Saturday, August 31, 2013

Wofford

Benjamin Wofford was a Methodist minister who lived from 1780 to 1850 and who spent much of his life in Spartanburg, South Carolina.  He was married twice (his first wife died in 1835), and each of his wives was quite wealthy.  He also seems to have been quite careful in terms of managing his money.  And, as far as I could tell, he had no children.  As a result, he was left with a pretty nice fortune and no one to leave it to.  When he died, his will stated that he had left $100,000 ($2.7 million today) to start a school of "literary, classical, and scientific education in my native district of Spartanburg."  Four years later, Wofford College began.  It remains on the same campus (which was put on the National Register of Historic Places in 1974) to this day.  According to U.S. News, Wofford ranks 64th on the list of National Liberal Arts Colleges.

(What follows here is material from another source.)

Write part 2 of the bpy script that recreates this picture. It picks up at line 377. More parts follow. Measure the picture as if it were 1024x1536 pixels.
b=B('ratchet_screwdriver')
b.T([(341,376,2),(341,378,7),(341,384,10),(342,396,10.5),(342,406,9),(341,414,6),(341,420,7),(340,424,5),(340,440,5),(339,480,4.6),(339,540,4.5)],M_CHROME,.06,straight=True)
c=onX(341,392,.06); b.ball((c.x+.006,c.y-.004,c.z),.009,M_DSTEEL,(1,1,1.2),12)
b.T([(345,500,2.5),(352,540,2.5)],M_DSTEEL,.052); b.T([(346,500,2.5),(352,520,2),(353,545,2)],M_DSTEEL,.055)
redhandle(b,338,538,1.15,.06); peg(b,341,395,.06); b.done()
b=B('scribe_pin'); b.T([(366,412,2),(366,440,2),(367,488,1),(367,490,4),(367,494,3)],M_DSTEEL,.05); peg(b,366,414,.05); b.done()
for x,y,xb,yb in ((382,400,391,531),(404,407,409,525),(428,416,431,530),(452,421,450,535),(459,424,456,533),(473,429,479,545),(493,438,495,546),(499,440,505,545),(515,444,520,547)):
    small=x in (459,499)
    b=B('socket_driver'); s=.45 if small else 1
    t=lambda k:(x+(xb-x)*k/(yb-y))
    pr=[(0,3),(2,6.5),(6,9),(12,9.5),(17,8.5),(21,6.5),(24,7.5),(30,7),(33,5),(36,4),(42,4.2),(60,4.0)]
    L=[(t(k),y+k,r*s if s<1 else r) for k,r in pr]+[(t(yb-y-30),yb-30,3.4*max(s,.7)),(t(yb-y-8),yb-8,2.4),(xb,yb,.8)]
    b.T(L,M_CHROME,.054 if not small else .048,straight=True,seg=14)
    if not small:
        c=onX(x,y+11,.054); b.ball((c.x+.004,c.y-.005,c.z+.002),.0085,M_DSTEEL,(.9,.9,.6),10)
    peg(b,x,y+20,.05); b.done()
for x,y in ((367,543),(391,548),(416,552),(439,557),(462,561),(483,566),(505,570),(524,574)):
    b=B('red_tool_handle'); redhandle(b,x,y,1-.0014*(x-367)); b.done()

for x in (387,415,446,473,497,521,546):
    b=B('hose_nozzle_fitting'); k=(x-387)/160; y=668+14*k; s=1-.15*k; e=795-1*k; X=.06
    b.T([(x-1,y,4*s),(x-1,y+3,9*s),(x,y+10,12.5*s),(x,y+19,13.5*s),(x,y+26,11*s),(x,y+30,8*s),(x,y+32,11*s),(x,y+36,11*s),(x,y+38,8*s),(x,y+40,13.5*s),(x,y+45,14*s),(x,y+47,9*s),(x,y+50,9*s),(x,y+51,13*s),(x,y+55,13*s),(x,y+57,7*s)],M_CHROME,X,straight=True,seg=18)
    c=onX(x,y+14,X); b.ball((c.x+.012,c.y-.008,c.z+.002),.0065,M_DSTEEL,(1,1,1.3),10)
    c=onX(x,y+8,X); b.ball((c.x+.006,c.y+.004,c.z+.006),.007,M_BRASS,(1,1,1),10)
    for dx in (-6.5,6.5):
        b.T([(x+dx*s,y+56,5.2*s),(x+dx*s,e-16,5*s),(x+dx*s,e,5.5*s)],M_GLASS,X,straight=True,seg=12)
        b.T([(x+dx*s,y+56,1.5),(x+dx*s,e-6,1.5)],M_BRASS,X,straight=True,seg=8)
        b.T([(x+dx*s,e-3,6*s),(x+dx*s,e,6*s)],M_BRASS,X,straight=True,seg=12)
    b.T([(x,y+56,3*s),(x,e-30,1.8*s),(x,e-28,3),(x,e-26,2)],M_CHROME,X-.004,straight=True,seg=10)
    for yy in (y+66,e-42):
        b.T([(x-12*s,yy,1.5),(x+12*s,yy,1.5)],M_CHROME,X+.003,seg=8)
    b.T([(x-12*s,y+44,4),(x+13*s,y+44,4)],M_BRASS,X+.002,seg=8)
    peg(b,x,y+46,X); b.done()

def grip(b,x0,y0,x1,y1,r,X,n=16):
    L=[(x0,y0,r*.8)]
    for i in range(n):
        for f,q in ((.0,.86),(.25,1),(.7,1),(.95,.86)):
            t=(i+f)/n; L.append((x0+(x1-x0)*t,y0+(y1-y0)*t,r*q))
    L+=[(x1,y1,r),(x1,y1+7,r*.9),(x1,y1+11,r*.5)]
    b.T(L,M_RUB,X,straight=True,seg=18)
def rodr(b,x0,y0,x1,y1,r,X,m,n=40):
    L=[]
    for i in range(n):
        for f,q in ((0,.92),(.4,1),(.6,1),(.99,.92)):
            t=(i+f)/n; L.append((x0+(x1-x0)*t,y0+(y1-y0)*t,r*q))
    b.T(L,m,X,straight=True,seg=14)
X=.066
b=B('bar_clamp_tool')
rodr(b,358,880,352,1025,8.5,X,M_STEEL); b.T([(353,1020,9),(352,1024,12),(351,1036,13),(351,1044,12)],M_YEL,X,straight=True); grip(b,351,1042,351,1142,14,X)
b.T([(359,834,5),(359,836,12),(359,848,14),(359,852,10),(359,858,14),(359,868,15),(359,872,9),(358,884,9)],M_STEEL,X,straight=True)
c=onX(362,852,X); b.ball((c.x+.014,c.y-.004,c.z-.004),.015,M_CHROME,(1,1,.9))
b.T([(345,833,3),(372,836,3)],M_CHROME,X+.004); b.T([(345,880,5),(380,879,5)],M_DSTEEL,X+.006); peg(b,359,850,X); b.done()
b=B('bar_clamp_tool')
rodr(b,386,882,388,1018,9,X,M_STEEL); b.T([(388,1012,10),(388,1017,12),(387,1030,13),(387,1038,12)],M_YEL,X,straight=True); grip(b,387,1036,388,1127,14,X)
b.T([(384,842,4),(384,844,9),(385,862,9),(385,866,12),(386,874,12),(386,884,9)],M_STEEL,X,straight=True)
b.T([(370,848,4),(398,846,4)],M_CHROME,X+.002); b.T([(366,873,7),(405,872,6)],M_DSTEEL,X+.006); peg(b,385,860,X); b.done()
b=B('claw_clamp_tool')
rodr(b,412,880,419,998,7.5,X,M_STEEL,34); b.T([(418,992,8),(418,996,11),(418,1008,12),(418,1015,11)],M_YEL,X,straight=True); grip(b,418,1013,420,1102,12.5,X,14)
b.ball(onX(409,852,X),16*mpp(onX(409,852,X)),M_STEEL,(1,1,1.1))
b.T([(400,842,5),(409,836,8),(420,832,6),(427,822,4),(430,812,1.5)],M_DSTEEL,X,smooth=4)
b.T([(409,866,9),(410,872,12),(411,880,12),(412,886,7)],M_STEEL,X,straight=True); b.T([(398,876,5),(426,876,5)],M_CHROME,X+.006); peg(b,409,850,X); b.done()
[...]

Wofford is a very small school, with only 1,588 undergraduates.  Although Wofford has fielded football teams since 1889, they spent most of that time playing other small colleges.  They were an NAIA school until 1988-89, and then they played in Division II of the NCAA until the 1997-98 school year.  Since then, they have been in Division I-AA as a member of the Southern Conference.  The rise of Wofford football coincides with the coaching career of Mike Ayers, who took over the Wofford program in 1988 (its first year in D-II), and who has gone 171-115-1 since then.  The Terriers have finished in the Top 25 of I-AA in nine of the last 13 seasons.  Last year they went 9-4, finished 9th in the country, and lost to eventual national champion North Dakota State in a heartbreaker -- 14-7 on the road -- in the I-AA quarterfinals.  So they were pretty good.

This will be the Terriers' first attempt to win the Unofficial College Football Championship.